--- Begin ---
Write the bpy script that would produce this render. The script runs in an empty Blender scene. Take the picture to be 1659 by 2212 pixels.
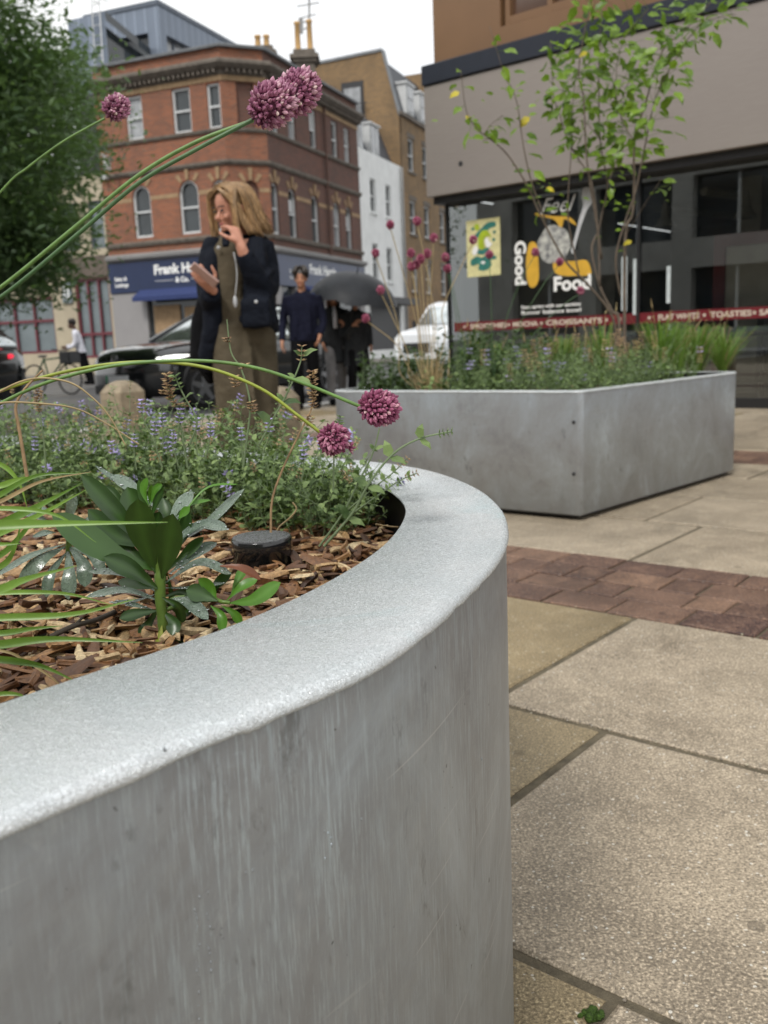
import bpy, bmesh, math, random
import numpy as np
from mathutils import Vector, Matrix, noise
R_=random.Random(7)
rad=math.radians; PI=math.pi
C=bpy.context.scene.collection
sc=bpy.context.scene
# ---------------------------------------------------------------- camera model (calibrated from the street's vanishing points)
FP=2000.;CX,CY=829.5,1106.;th=math.atan(369/2000);ph=rad(2.3);H=.8
_c,_s=math.cos(th),math.sin(th);_cp,_sp=math.cos(ph),math.sin(ph)
Fw=Vector((0,_c,-_s));_U0=Vector((0,_s,_c));_X=Vector((1,0,0))
CR=_X*_cp-_U0*_sp; CU=_X*_sp+_U0*_cp; EYE=Vector((0,0,H))
def ray(x,y): return Fw+CR*((x-CX)/FP)+CU*((CY-y)/FP)
def G(x,y,z=0.):
    r=ray(x,y); return EYE+r*((z-H)/r.z)
def Yp(x,y,Y):
    r=ray(x,y); return EYE+r*(Y/r.y)
def online(x,y,p,d):
    r=ray(x,y); det=-r.x*d[1]+d[0]*r.y
    t=(-p[0]*d[1]+d[0]*p[1])/det
    return ((r.x*t-p[0])*d[0]+(r.y*t-p[1])*d[1], H+r.z*t)
def proj(p):
    d=Vector(p)-EYE; w=d.dot(Fw); return (CX+FP*d.dot(CR)/w, CY-FP*d.dot(CU)/w)
# paving axes
E1=Vector((math.cos(rad(-40)),math.sin(rad(-40)),0)); E2=Vector((-E1.y,E1.x,0))
def MN(m,n,z=0.): return E1*m+E2*n+Vector((0,0,z))
# ---------------------------------------------------------------- materials
MATS={}
class NT:
    def __init__(s,name):
        s.m=bpy.data.materials.new(name); s.m.use_nodes=True; s.t=s.m.node_tree; s.n=s.t.nodes; s.b=s.n['Principled BSDF']
    def add(s,ty,**k):
        n=s.n.new(ty)
        for a,v in k.items():
            if a.startswith('i_'): n.inputs[a[2:].replace('_',' ')].default_value=v
            else: setattr(n,a,v)
        return n
    def l(s,a,b): s.t.links.new(a,b)
    def coords(s,kind='Object',scale=(1,1,1)):
        tc=s.add('ShaderNodeTexCoord'); mp=s.add('ShaderNodeMapping'); mp.inputs['Scale'].default_value=scale
        s.l(tc.outputs[kind],mp.inputs['Vector']); return mp.outputs[0]
    def noise(s,co,scale,detail=4,rough=.55,dist=0):
        n=s.add('ShaderNodeTexNoise'); n.inputs['Scale'].default_value=scale; n.inputs['Detail'].default_value=detail
        n.inputs['Roughness'].default_value=rough; n.inputs['Distortion'].default_value=dist
        if co is not None: s.l(co,n.inputs['Vector'])
        return n
    def ramp(s,fac,stops):
        r=s.add('ShaderNodeValToRGB'); e=r.color_ramp.elements
        while len(e)<len(stops): e.new(.5)
        for i,(p,c) in enumerate(stops):
            e[i].position=p; e[i].color=(*c,1) if len(c)==3 else c
        s.l(fac,r.inputs[0]); return r.outputs[0]
    def mix(s,fac,a,b,bt='MIX'):
        m=s.add('ShaderNodeMix',data_type='RGBA',blend_type=bt)
        for v,i in ((fac,0),(a,6),(b,7)):
            if isinstance(v,(int,float)): m.inputs[i].default_value=v
            elif isinstance(v,tuple): m.inputs[i].default_value=(*v,1)
            else: s.l(v,m.inputs[i])
        return m.outputs[2]
    def math(s,op,a,b=0.,c=None):
        m=s.add('ShaderNodeMath',operation=op)
        for i,v in enumerate((a,b,c)):
            if v is None: continue
            if isinstance(v,(int,float)): m.inputs[i].default_value=v
            else: s.l(v,m.inputs[i])
        return m.outputs[0]
    def bump(s,h,strength=.3,dist=.01,norm=None):
        b=s.add('ShaderNodeBump'); b.inputs['Strength'].default_value=strength; b.inputs['Distance'].default_value=dist
        s.l(h,b.inputs['Height'])
        if norm is not None: s.l(norm,b.inputs['Normal'])
        return b.outputs[0]
    def fin(s,col=None,rough=None,metal=None,norm=None,spec=None):
        for v,k in ((col,'Base Color'),(rough,'Roughness'),(metal,'Metallic'),(norm,'Normal'),(spec,'Specular IOR Level')):
            if v is None: continue
            if isinstance(v,(int,float)): s.b.inputs[k].default_value=v
            elif isinstance(v,tuple): s.b.inputs[k].default_value=(*v,1)
            else: s.l(v,s.b.inputs[k])
        return s.m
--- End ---
== YOUR OBJECTIVE ==
Omit the pictures, and quote the material above exactly as given.

== RESULT OF THE TASK ==
Write the bpy script that would produce this render. The script runs in an empty Blender scene. Take the picture to be 1659 by 2212 pixels.
import bpy, bmesh, math, random
import numpy as np
from mathutils import Vector, Matrix, noise
R_=random.Random(7)
rad=math.radians; PI=math.pi
C=bpy.context.scene.collection
sc=bpy.context.scene
# ---------------------------------------------------------------- camera model (calibrated from the street's vanishing points)
FP=2000.;CX,CY=829.5,1106.;th=math.atan(369/2000);ph=rad(2.3);H=.8
_c,_s=math.cos(th),math.sin(th);_cp,_sp=math.cos(ph),math.sin(ph)
Fw=Vector((0,_c,-_s));_U0=Vector((0,_s,_c));_X=Vector((1,0,0))
CR=_X*_cp-_U0*_sp; CU=_X*_sp+_U0*_cp; EYE=Vector((0,0,H))
def ray(x,y): return Fw+CR*((x-CX)/FP)+CU*((CY-y)/FP)
def G(x,y,z=0.):
    r=ray(x,y); return EYE+r*((z-H)/r.z)
def Yp(x,y,Y):
    r=ray(x,y); return EYE+r*(Y/r.y)
def online(x,y,p,d):
    r=ray(x,y); det=-r.x*d[1]+d[0]*r.y
    t=(-p[0]*d[1]+d[0]*p[1])/det
    return ((r.x*t-p[0])*d[0]+(r.y*t-p[1])*d[1], H+r.z*t)
def proj(p):
    d=Vector(p)-EYE; w=d.dot(Fw); return (CX+FP*d.dot(CR)/w, CY-FP*d.dot(CU)/w)
# paving axes
E1=Vector((math.cos(rad(-40)),math.sin(rad(-40)),0)); E2=Vector((-E1.y,E1.x,0))
def MN(m,n,z=0.): return E1*m+E2*n+Vector((0,0,z))
# ---------------------------------------------------------------- materials
MATS={}
class NT:
    def __init__(s,name):
        s.m=bpy.data.materials.new(name); s.m.use_nodes=True; s.t=s.m.node_tree; s.n=s.t.nodes; s.b=s.n['Principled BSDF']
    def add(s,ty,**k):
        n=s.n.new(ty)
        for a,v in k.items():
            if a.startswith('i_'): n.inputs[a[2:].replace('_',' ')].default_value=v
            else: setattr(n,a,v)
        return n
    def l(s,a,b): s.t.links.new(a,b)
    def coords(s,kind='Object',scale=(1,1,1)):
        tc=s.add('ShaderNodeTexCoord'); mp=s.add('ShaderNodeMapping'); mp.inputs['Scale'].default_value=scale
        s.l(tc.outputs[kind],mp.inputs['Vector']); return mp.outputs[0]
    def noise(s,co,scale,detail=4,rough=.55,dist=0):
        n=s.add('ShaderNodeTexNoise'); n.inputs['Scale'].default_value=scale; n.inputs['Detail'].default_value=detail
        n.inputs['Roughness'].default_value=rough; n.inputs['Distortion'].default_value=dist
        if co is not None: s.l(co,n.inputs['Vector'])
        return n
    def ramp(s,fac,stops):
        r=s.add('ShaderNodeValToRGB'); e=r.color_ramp.elements
        while len(e)<len(stops): e.new(.5)
        for i,(p,c) in enumerate(stops):
            e[i].position=p; e[i].color=(*c,1) if len(c)==3 else c
        s.l(fac,r.inputs[0]); return r.outputs[0]
    def mix(s,fac,a,b,bt='MIX'):
        m=s.add('ShaderNodeMix',data_type='RGBA',blend_type=bt)
        for v,i in ((fac,0),(a,6),(b,7)):
            if isinstance(v,(int,float)): m.inputs[i].default_value=v
            elif isinstance(v,tuple): m.inputs[i].default_value=(*v,1)
            else: s.l(v,m.inputs[i])
        return m.outputs[2]
    def math(s,op,a,b=0.,c=None):
        m=s.add('ShaderNodeMath',operation=op)
        for i,v in enumerate((a,b,c)):
            if v is None: continue
            if isinstance(v,(int,float)): m.inputs[i].default_value=v
            else: s.l(v,m.inputs[i])
        return m.outputs[0]
    def bump(s,h,strength=.3,dist=.01,norm=None):
        b=s.add('ShaderNodeBump'); b.inputs['Strength'].default_value=strength; b.inputs['Distance'].default_value=dist
        s.l(h,b.inputs['Height'])
        if norm is not None: s.l(norm,b.inputs['Normal'])
        return b.outputs[0]
    def fin(s,col=None,rough=None,metal=None,norm=None,spec=None):
        for v,k in ((col,'Base Color'),(rough,'Roughness'),(metal,'Metallic'),(norm,'Normal'),(spec,'Specular IOR Level')):
            if v is None: continue
            if isinstance(v,(int,float)): s.b.inputs[k].default_value=v
            elif isinstance(v,tuple): s.b.inputs[k].default_value=(*v,1)
            else: s.l(v,s.b.inputs[k])
        return s.m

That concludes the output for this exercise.